In summary of this disclosure, the present invention provides a novel displacement washing process wherein the efficiency of use of wash water for the removal of contaminants from fibrous material is improved by effecting the precipitation of clots in channels in the fibrous material. Modifications are possible within the scope of this invention.

Claims

We claim:

1. An improved process for the displacement washing of fibrous material, which comprises:

applying a wash water to a mat of said fibrous material to effect displacement washing of said mat,

sensing zones of higher flow rate of wash water through said mat, and

precipitating solid clots formed by ionic interaction between oppositely-charged species in said mat and in said wash water in said zones so as to inhibit wash water flow in said zones and to achieve a greater uniformity of displacement washing.

2. The process of claim 1 wherein said species in said mat is anionic and the species in said wash water is cationic.

3. A process of washing wood pulp free from spent pulping chemicals by displacement washing of a mat of said wood pulp, the improvement which comprises:

applying a wash water to a mat of said wood pulp to effect displacement washing of said mat,

sensing zones of higher flow rate of wash water through said mat, and

adding to said pulp mat at least one water-soluble cationically-charged species to effect reaction with lignin solution present in a plurality of channels tending to form through the mat during said displacement washing to form a solid precipitate in said channels, so that such solid precipitate tends to lower the flow rate of wash water through said channels and provide a more uniform washing of the pulp mat by wash water.
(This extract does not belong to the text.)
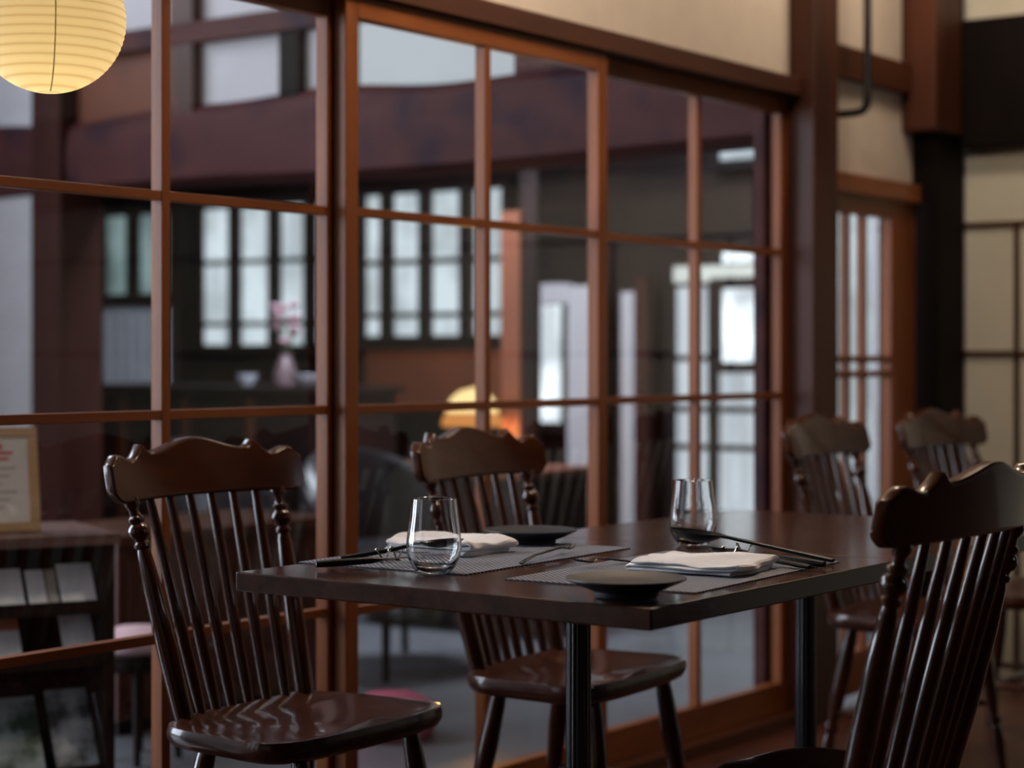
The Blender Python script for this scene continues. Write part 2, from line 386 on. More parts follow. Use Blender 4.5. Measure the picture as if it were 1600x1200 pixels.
# slatted screen
sc = thing('slatted_screen', 'pale grey vertical slat screen standing behind the glass at far left', 'screen', (7.0, WX(262, 500, 7.0).y, 0))
zt = WX(190, 478, 7.0).z; zb = WX(190, 620, 7.0).z; wd = WX(112, 500, 7).y-WX(262, 500, 7).y
g = MB()
for k in range(9): g.box(0, .03, .02+k*wd/9, .02+k*wd/9+wd/16, zb, zt)
g.build('slats', plain('slat_paint', (.62, .62, .66), .6), sc)
MB().box(.03, .06, -.02, wd+.04, 0, zt+.05).build('backboard', M['darkwood'], sc)
MB().box(-.02, .08, -.02, wd+.04, zt, zt+.06).build('top_rail', M['darkwood'], sc)

# ================================================================ CHAIRS
def interp(pts, u):
    for (a, va), (b, vb) in zip(pts, pts[1:]):
        if a <= u <= b:
            t = (u-a)/(b-a)
            t = t**1.8 if abs(b-.143) < .001 else (1-(1-t)**1.5 if abs(a-.143) < .001 else t*t*(3-2*t)); return va+(vb-va)*t
    return pts[-1][1]
TOPP = [(0, .108), (.122, .086), (.143, .100), (.180, .073), (.218, .084), (.246, .066)]
LEAN = math.tan(math.radians(13)); RW = .245; ZR = .800
def crest_y(u, z): return -.262 + .034*(u/RW)**2 - LEAN*(z-ZR)
def make_chair(label, loc, rz, group):
    t = thing('windsor_chair', label, 'chair', loc, rz, group)
    # seat
    s = MB(); n = 72; zt = .432
    def outline(a):
        ca, sa = math.cos(a), math.sin(a); p = 2/5.2
        x = math.copysign(abs(ca)**p, ca); y = math.copysign(abs(sa)**p, sa)
        hw = .234+.013*y
        yy = (.142*y + .012*(1-x*x)) if y > 0 else .172*y
        return x*hw, yy
    rings = []
    def dip(x, y, r):
        if r > .97: return 0
        q = 1-min(1, r)**2.5
        sad = .016*q*(1+.3*math.cos(x*14))
        pom = .012*math.exp(-(x/.035)**2)*max(0, min(1, (y+.02)/.15))
        back = .010*max(0, 1-abs(y+.15)/.045)
        return sad-pom-back if r < .95 else .3*sad
    for r, dz in ((.90, -.040), (.965, -.034), (.995, -.024), (1.0, -.012), (.985, -.002)):
        rings.append([(outline(2*PI*k/n)[0]*r, outline(2*PI*k/n)[1]*r, zt+dz) for k in range(n)])
    for r in (.95, .90, .82, .72, .6, .48, .36, .24, .12, .03):
        ring = []
        for k in range(n):
            x, y = outline(2*PI*k/n); x *= r; y *= r; ring.append((x, y, zt-dip(x, y, r)))
        rings.append(ring)
    s.ring_loft(rings); s.build('seat', M['chairseat'], t, smooth=True)
    # crest rail
    s = MB(); rings = []; nu = 150
    us = [-RW+2*RW*i/nu for i in range(nu+1)]
    for u in us:
        au = abs(u); top = ZR+interp(TOPP, au); bot = ZR+.005*(1-(u/RW)**2)
        if au > .215: bot += .022*((au-.215)/.03)**2
        hth = .0125; mid = (top+bot)/2; yv = crest_y(u, mid); r = .0035
        def P(dy, z): return (u, crest_y(u, z)+dy, z)
        sh = hth if au < RW-.003 else hth*.6
        rings.append([P(-sh+r, bot), P(sh-r, bot), P(sh-.001, bot+.002), P(sh, bot+r), P(sh, bot+r+.004), P(sh, mid), P(sh, top-r-.004), P(sh, top-r), P(sh-.001, top-.002), P(sh-r, top),
                      P(-sh+r, top), P(-sh+.001, top-.002), P(-sh, top-r), P(-sh, top-r-.004), P(-sh, mid), P(-sh, bot+r+.004), P(-sh, bot+r), P(-sh+.001, bot+.002)])
    s.ring_loft(rings); s.build('crest_rail', M['chairrail'], t, smooth=True)
    # back posts
    def along(a, b, prof, n=16):
        a, b = Vector(a), Vector(b); return [a+(b-a)*f for f, r in prof], [r for f, r in prof]
    pp = [(0, .015), (.04, .0175), (.3, .0190), (.6, .0165), (.76, .0125), (.785, .0105), (.795, .0145), (.81, .0145), (.82, .011), (.832, .012), (.845, .0175), (.865, .0195), (.885, .0175), (.9, .012),
          (.91, .0145), (.925, .0145), (.935, .0095), (.96, .0085), (.98, .013), (1.0, .015), (1.03, .010)]
    for sx in (-1, 1):
        pts, rad = along((sx*.155, -.145, .425), (sx*.188, crest_y(.188, ZR), ZR+.002), pp)
        MB().tube(pts, rad, 18).build('back_post', M['chair'], t, smooth=True)
    sp = [(0, .0085), (.15, .0110), (.5, .0118), (.8, .0098), (1.02, .0075)]
    for k in range(6):
        f = (k-2.5)/2.5; ub, ut = f*.108, f*.136
        pts, rad = along((ub, -.158+.010*f*f, .42), (ut, crest_y(ut, ZR), ZR+.007), sp)
        MB().tube(pts, rad, 12).build('spindle', M['chair'], t, smooth=True)
    lp = [(0, .013), (.1, .017), (.3, .020), (.5, .018), (.6, .0125), (.615, .012), (.625, .0165), (.65, .0175), (.67, .0165), (.68, .012), (.70, .015), (.78, .0175), (.9, .013), (1, .011)]
    feet = {}
    for sx in (-1, 1):
        for (ya, yb, xa, xb) in ((-.115, -.185, .125, .175), (.105, .155, .145, .19)):
            a, b = Vector((sx*xa, ya, .405)), Vector((sx*xb, yb, 0))
            pts, rad = along(a, b, lp)
            MB().tube(pts, rad, 16).build('leg', M['chair'], t, smooth=True); feet[(sx, ya > 0)] = (a, b)
    stp = [(0, .008), (.3, .010), (.5, .0135), (.7, .010), (1, .008)]
    mids = []
    for sx in (-1, 1):
        a, b = feet[(sx, False)]; c, d = feet[(sx, True)]; p = a+(b-a)*.55; q = c+(d-c)*.55; mids.append((p+q)/2)
        pts, rad = along(p, q, stp); MB().tube(pts, rad, 12).build('stretcher', M['chair'], t, smooth=True)
    pts, rad = along(mids[0], mids[1], stp); MB().tube(pts, rad, 12).build('stretcher', M['chair'], t, smooth=True)
    return t
G = 'spindle-back chairs'
ch = make_chair('dark brown spindle-back chair at the left front corner of the table, beside the glass doors', (2.534, 2.275, 0), PI+math.radians(1), G)
dup(ch, (3.262, 2.195, 0), PI+math.radians(5), 'dark spindle-back chair behind the wine glasses, backing onto the glass doors')
dup(ch, (2.575, 1.335, 0), math.radians(-1), 'near-black spindle-back chair at right foreground with its back to the camera')
dup(ch, (4.50, 2.03, 0), PI+math.radians(3), 'far blurred spindle-back chair in front of the lattice door')
dup(ch, (5.12, 2.00, 0), PI-math.radians(4), 'farthest blurred spindle-back chair, in front of the dark corner post')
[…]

4. The process of claim 3 wherein said water-soluble cationically-charged species is at least one water-soluble cationic polymer and/or at least one water-soluble cationic surfactant.

5. The process of claim 4 wherein said water-soluble cationic polymer possesses a high charge density.

6. The process of claim 3 wherein said water-soluble cationic polymer is a polyacrylamide or a polyamine.

7. The process of claim 3 including subsequently removing said solid precipitate from said mat.

8. The process of claim 3 wherein said displacement washing is effected in a multiple stage brown stock washing operation and said water-soluble cationically-charged species is added to the pulp mat by being dissolved in said wash water applied to at least some of the stages of said multiple stage washing operation.

9. The process of claim 8 wherein there are at least two stages in said washing operation and said water-soluble cationically-charged species is applied in the first and second stages only.